This is clearly a game design issue that needs to be addressed. SPAA players abusing J-out to deny kills is frustrating and unfair. A pilot spends 972 SP on an aircraft, commits fully to an Aircraft vs SPAA engagement, uses all ordnance, only for the SPAA player to instantly suicide all vehicles and respawn in a free SPAA (recently added to the lineup) for less than 100SP, continuing the same cycle with nearly no consequence.
This creates a clear imbalance in risk and reward, one side invests heavily, while the other can reset the situation at no real cost.
The solution shouldn’t be complicated. For example, DayZ enforces a short delay before a player can leave the session. During that time the player must remain completely AFK and vulnerable, which prevents players from instantly escaping fights or denying the opponent the outcome of the engagement. It’s a simple system designed to stop players from ruining the fight at the last moment.

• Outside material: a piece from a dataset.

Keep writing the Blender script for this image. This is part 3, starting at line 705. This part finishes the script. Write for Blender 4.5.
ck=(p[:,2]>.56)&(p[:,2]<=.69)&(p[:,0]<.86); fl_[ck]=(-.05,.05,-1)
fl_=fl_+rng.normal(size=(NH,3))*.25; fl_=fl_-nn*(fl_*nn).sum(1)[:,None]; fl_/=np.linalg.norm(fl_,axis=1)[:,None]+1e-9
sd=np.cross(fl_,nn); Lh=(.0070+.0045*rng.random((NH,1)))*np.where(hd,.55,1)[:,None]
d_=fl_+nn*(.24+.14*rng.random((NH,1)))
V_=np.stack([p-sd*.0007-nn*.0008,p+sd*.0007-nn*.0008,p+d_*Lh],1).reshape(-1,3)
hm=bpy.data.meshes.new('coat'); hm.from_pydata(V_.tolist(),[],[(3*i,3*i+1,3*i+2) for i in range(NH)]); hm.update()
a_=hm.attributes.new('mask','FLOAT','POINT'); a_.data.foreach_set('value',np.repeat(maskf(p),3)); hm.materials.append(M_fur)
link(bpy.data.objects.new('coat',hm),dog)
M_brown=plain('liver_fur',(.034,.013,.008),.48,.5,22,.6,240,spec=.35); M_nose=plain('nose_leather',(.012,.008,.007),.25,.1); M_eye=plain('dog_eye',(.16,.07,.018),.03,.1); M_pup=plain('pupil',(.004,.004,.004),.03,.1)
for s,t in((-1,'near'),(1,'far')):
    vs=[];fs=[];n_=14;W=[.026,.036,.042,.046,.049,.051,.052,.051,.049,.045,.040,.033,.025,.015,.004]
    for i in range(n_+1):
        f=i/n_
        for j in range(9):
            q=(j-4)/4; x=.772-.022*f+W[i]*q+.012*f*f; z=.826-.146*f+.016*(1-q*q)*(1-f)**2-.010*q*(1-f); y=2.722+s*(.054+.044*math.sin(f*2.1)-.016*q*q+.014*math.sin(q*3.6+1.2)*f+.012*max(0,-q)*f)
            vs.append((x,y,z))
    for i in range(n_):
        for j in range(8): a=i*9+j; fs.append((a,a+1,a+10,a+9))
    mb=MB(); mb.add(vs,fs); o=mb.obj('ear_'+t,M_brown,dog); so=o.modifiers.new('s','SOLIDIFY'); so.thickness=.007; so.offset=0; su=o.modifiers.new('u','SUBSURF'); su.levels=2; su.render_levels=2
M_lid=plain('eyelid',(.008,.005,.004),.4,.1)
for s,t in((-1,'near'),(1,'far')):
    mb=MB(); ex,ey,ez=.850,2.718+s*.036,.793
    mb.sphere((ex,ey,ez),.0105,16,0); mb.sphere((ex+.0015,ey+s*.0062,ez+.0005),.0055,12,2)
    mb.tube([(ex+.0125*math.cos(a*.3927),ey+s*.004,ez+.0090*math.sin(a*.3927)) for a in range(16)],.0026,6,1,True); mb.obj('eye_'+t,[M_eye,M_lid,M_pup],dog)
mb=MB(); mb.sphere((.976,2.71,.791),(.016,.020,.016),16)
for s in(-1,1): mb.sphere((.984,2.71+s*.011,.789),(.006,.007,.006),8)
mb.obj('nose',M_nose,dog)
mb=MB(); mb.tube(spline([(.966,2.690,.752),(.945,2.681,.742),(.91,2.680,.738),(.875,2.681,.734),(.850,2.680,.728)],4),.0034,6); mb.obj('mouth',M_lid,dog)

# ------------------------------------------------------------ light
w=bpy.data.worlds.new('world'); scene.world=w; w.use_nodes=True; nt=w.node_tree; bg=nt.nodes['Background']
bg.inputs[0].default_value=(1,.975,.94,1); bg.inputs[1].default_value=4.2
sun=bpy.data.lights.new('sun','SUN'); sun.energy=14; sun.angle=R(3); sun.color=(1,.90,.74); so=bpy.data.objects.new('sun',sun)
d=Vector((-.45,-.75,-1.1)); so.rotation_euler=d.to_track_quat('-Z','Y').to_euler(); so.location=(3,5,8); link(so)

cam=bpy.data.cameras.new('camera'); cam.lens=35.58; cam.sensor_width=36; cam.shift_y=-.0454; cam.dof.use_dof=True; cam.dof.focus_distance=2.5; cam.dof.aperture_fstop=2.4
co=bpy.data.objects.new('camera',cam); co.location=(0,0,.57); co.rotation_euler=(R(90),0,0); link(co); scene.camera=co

A similar system could be implemented in War Thunder, when a ground unit player chooses to J-out, they should be forced to remain completely idle for a short period, around 20 seconds for example. During this time, they would stay fully vulnerable, and any input or action would reset the timer. This would prevent players from instantly escaping engagements and abusing the mechanic.
If “the devs” actually played their own game in Ground RB, “not custom battles”, this issue would be obvious and already addressed, apparently they don’t.
If it was a game design issue, leave button wouldn’t exist and for Gaijin unable to represent their vision in War Thunder. If you play solely to spawn an airplane you’re probably playing wrong. Airplanes should be considered a reward and not a objective, if the anti-air player leaves before being destroyed said player will pay the full price of repair the vehicle, this is the ‘solution’ and personally, I’ll be in favour of players that care spawning a anti-air, leaving should not be considered a unfair when someone can blast you high above with such ease.
except in this case they got outplayed and simply left the vehicle out of spite to deny the kill. such situations does fall under unsportsmanlike behavior
And if kill deniers were a problem in arb/asb, crashing wouldnt exist and planes would bounce off ground like rubber balls? I dont think this is great argument.
Why you saying cry? You dont even play Ground, and you think you know better becouse you know how to doge Aim120. Never ever say cry again if you dont know the problem of the topic.